How to learn words

I don’t know what it is that I am meant to do when I sit down to learn vocabulary.

With RTK, I can remember a kanji by connecting each radical with a picture and making a story from those radicals. With actual words, I struggle connecting meaningless sounds to what the word means.

EG, Kid with *top hat* (亠) and *scarf* (衣) being “praised” by (over)*protective* (保) parents.
亠+衣+保 = 褒 = Praise.
But I can’t connect the sound ” ほめる ” with “to praise”. Ho + Me + Ru is just meaningless sounds to me – I don’t have a system.

Are you just meant to look at the words and hope your brain somehow connects the sound to the meaning?

8 comments
  1. In general, you can’t break up an individual verb into any more components. Also, in general, it may not be correct to assume that one mora corresponds to one morpheme. There is no way around the fact that you’ll need to do a lot of rote memorization.

    Not sure why this is necessarily a problem for you though. Kanji exists for a reason. Almost any time you see 褒める written you’ll see it written like that. In other words, you don’t *need* to memorize how it sounds. You just need to memorize how to recall it when you read it, or hear it spoken while looking at subtitles. As long as you can do that immersion will fill in the gaps and connect the two skills over the long term.

  2. >Are you just meant to look at the words and hope your brain somehow connects the sound to the meaning?

    Your brain will connect the sound to the meaning a lot more easily if you read/hear the word being used in context.

  3. Homeru – Homer Simpson praising his big pile of sugar. Done.

    Sentaku – Send tacos I’m stuck doing laundry! Done.

    Etc.

    It all needs to be personal to you or it won’t stick. After a while the pneumonics fade and you just remember the meaning. I do still think of Homer though when I say ほめる .

  4. You got it… keep going you are gonna start remembering some and making connections (mnemonics, sound alikes, anything is fair game).

    Just like kanji looked impossible and now you can call out praise. Little by little you’ll get it. Like others said context helps a lot. Seeing it use its almost necessary since “words” can be closer to a grammar point or just different uses like pull, pull out, play an instrument (pull strings)

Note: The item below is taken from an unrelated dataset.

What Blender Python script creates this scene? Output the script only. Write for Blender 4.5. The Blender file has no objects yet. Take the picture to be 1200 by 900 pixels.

    I personally break them down. Word recognition, then write plus sound out loud…

    Weird enough when you are knee deep in it it gets easier. You recognize a kanji in a compound word and make a guess or reinforces the older word and so on

  5. Yea, more or less you just grind it out. No amount of cognitive tricks or strategies will change that.

  6. >Are you just meant to look at the words and hope your brain somehow connects the sound to the meaning?

    isnt that… how english works…? and other languages…?

  7. Hi op, I know what you mean. I struggled with 消しゴム (eraser) because the sounds felt so random. Ke-shi-go-mu, that’s 4 syllables to remember for a simple thing! But I stuck with it in Anki and eventually it just clicked. Now it’s in my long term memory.

    Much later on I learnt the etymology of the word and it just reinforces the learning. 消し means to get rid of, and ゴム is rubber.